Listed records:
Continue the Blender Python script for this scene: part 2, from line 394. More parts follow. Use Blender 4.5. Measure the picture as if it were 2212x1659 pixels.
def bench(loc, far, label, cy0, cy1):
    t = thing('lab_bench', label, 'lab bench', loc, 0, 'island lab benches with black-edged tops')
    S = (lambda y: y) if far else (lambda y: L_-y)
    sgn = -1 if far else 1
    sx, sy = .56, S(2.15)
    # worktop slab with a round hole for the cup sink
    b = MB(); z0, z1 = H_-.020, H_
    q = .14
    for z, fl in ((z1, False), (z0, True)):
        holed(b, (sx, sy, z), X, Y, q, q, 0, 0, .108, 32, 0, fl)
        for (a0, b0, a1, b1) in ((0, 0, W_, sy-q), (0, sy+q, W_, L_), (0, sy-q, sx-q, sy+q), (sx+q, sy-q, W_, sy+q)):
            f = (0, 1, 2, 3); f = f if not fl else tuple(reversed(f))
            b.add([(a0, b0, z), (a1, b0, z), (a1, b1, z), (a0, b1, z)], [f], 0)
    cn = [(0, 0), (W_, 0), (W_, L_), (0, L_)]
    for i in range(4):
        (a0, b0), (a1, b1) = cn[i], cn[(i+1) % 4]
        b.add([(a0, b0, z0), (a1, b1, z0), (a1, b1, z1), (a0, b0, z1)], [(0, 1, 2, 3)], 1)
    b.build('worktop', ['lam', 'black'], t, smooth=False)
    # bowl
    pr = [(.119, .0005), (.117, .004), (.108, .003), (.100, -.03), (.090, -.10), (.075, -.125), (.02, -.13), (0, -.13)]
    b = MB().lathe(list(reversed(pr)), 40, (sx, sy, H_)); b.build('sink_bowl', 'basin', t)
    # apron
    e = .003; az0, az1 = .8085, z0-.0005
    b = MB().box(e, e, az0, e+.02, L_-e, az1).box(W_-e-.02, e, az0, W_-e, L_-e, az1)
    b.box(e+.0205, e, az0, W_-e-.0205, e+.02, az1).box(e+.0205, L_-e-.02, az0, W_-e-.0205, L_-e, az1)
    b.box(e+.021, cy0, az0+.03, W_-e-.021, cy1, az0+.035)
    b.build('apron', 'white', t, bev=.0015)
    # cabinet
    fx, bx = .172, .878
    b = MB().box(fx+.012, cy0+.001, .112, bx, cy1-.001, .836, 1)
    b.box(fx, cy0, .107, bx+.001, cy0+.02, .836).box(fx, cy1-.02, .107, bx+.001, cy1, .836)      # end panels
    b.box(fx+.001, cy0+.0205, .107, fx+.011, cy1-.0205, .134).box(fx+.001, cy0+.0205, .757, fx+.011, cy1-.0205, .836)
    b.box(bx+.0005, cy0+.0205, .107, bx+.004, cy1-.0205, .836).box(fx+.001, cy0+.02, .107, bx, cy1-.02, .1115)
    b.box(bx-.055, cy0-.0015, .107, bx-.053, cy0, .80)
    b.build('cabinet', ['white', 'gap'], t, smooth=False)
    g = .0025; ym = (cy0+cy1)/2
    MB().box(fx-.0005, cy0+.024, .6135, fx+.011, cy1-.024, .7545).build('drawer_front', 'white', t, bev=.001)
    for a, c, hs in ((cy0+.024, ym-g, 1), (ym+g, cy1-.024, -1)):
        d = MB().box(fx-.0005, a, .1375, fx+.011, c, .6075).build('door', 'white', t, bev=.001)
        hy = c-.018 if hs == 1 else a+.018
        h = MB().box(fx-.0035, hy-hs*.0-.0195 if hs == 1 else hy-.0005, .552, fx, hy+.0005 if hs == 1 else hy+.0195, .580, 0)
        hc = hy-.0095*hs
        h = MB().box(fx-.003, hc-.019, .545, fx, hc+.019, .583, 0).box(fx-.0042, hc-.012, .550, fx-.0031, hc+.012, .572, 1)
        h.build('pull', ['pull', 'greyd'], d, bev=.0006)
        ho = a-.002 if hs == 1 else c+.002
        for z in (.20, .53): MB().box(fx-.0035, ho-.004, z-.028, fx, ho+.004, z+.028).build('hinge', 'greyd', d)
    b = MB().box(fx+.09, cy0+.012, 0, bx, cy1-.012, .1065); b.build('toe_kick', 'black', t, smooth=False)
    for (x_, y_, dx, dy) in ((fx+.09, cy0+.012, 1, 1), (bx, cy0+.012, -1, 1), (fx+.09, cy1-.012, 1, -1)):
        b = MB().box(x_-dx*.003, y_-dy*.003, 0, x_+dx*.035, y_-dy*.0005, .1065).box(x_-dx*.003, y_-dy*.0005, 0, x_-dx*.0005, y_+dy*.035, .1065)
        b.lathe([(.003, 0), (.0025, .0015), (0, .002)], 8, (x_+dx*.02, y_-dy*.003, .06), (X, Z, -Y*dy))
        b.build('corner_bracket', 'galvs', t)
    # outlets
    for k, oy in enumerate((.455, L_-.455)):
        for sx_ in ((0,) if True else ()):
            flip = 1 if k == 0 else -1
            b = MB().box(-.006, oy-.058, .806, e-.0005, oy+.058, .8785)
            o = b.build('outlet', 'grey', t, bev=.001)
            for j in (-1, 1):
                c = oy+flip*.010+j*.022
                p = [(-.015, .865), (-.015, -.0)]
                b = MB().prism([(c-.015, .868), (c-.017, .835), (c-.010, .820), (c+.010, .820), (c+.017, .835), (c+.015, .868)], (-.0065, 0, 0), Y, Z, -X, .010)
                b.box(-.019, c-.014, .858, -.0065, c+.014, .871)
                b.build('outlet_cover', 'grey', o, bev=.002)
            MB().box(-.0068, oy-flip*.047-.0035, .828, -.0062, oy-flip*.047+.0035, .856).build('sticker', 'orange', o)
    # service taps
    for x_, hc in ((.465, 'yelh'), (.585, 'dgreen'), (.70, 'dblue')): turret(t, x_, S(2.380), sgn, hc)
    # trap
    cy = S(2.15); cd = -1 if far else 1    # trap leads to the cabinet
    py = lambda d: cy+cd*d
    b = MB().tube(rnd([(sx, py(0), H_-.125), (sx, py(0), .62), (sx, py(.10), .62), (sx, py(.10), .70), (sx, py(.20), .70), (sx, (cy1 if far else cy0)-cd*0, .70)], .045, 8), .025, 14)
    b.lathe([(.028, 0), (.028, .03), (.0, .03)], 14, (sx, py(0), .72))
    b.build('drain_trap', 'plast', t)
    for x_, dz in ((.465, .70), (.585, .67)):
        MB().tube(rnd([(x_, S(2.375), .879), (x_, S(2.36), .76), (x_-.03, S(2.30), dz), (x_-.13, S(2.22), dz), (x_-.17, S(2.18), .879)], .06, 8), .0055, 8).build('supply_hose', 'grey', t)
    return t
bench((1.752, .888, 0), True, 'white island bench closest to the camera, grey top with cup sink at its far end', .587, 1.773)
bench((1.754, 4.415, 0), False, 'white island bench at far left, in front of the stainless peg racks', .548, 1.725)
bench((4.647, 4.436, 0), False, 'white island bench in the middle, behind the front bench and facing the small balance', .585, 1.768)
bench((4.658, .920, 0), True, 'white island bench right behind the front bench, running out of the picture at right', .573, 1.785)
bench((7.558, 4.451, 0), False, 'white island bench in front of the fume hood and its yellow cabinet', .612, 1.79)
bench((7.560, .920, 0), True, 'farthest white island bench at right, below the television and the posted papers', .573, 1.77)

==

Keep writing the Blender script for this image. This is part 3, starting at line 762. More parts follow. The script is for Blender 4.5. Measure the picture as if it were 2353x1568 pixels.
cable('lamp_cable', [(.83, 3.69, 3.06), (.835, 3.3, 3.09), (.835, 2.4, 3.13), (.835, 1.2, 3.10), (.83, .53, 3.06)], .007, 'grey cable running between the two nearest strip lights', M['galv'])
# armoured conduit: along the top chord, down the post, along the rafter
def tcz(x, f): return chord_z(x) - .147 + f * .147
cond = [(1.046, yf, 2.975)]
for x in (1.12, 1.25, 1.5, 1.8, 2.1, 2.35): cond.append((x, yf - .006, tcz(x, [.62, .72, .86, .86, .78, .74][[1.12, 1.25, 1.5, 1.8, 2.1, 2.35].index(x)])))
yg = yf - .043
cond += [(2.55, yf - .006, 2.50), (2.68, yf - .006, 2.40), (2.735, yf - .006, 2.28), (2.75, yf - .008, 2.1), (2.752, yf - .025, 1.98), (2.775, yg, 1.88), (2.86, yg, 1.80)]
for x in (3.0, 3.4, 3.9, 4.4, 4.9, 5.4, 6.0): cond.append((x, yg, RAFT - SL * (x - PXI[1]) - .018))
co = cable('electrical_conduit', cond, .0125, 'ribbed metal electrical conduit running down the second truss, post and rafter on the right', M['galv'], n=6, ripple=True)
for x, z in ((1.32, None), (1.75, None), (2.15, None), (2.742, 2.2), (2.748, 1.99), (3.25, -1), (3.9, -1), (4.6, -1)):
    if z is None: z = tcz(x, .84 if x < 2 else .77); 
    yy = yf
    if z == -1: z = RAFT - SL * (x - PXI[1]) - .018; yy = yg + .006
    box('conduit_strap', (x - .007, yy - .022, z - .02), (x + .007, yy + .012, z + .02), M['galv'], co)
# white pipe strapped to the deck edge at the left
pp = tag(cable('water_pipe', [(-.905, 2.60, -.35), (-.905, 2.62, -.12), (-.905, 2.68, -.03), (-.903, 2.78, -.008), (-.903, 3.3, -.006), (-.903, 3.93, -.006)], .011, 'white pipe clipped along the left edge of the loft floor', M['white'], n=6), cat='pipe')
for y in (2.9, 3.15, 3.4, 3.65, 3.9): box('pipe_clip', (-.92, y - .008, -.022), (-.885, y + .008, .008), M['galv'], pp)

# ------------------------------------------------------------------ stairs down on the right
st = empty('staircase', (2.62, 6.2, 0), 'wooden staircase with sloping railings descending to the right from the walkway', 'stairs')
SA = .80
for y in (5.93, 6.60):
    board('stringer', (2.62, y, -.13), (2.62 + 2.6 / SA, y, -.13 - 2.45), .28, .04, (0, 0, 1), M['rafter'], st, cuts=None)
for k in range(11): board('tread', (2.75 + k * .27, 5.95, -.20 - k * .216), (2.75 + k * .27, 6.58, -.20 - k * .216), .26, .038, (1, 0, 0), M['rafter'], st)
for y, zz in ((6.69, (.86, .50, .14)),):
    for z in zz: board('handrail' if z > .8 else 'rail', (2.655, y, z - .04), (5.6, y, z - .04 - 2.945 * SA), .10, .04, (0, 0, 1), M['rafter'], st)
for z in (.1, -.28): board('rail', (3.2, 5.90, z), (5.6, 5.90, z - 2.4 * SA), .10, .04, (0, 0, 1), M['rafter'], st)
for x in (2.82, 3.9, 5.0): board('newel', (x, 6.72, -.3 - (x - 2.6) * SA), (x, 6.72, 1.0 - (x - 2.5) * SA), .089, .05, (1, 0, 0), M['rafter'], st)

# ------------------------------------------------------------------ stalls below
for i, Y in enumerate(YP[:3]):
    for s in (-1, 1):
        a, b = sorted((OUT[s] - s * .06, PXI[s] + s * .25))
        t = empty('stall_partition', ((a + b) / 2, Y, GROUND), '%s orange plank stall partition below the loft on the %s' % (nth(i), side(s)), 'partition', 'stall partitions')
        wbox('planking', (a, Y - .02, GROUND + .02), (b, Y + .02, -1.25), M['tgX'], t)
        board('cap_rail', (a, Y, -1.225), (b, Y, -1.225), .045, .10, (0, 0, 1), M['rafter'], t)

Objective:
Return only those lines of the records that contain the string "from".

Answer to this problem:
Continue the Blender Python script for this scene: part 2, from line 394. More parts follow. Use Blender 4.5. Measure the picture as if it were 2212x1659 pixels.
st = empty('staircase', (2.62, 6.2, 0), 'wooden staircase with sloping railings descending to the right from the walkway', 'stairs')